When we speak on the phone, two days before the Lincoln GP, Williamson offers an insight into the constantly moving target of team selection. Fiona Russell’s withdrawal through injury is an unexpected blow, while Tacey’s surprising success at Coalville has placed her in contention to start arguably the most prestigious race on the domestic calendar.

“Fiona is quite outspoken, good in the bunch, and one of the best descenders, but recently she crashed and bruised or cracked a rib, and is having difficulty breathing. On Wednesday, she pulled out of the squad for Lincoln. She was upset, but it was the right thing to do. This sort of thing happens and that’s why we have to take it a race at time,” Williamson explains.

“On the other hand, I didn’t expect April would do so well at Coalville. When it became clear that Emma [Lewis] couldn’t get away, we went to Plan B. April must have attacked three or four times before she rode clear and the other three did an excellent job of blocking for her. April really showed grit and determination in that win; exactly the right sort of attitude.”

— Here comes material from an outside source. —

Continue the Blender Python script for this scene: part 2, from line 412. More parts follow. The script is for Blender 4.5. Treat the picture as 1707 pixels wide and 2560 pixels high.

Long experience of shifting circumstances might prevent Williamson from becoming carried away, but there is little question that morale in the Brother UK-FusionRT camp is high. Those interviewed for this article spoke at length in support of the man at the helm, and of the bonding between riders, staff, and supporters.

In 2019, Brother UK finds itself in the happy position of supporting two leading British women’s teams, a fact illustrated with the greatest clarity by the one-two finish achieved by Anna Henderson (Brother UK-Tifosi, p/b OnForm) and Jos Lowden (Brother UK-FusionRT) at the East Cleveland Klondike GP.

There is no question of split loyalties, however. To be at the side of even one of these teams would be rewarding. To be at the side of both, and, in the case of Williamson’s squad, with one centred on teamwork and camaraderie, is a significant bonus.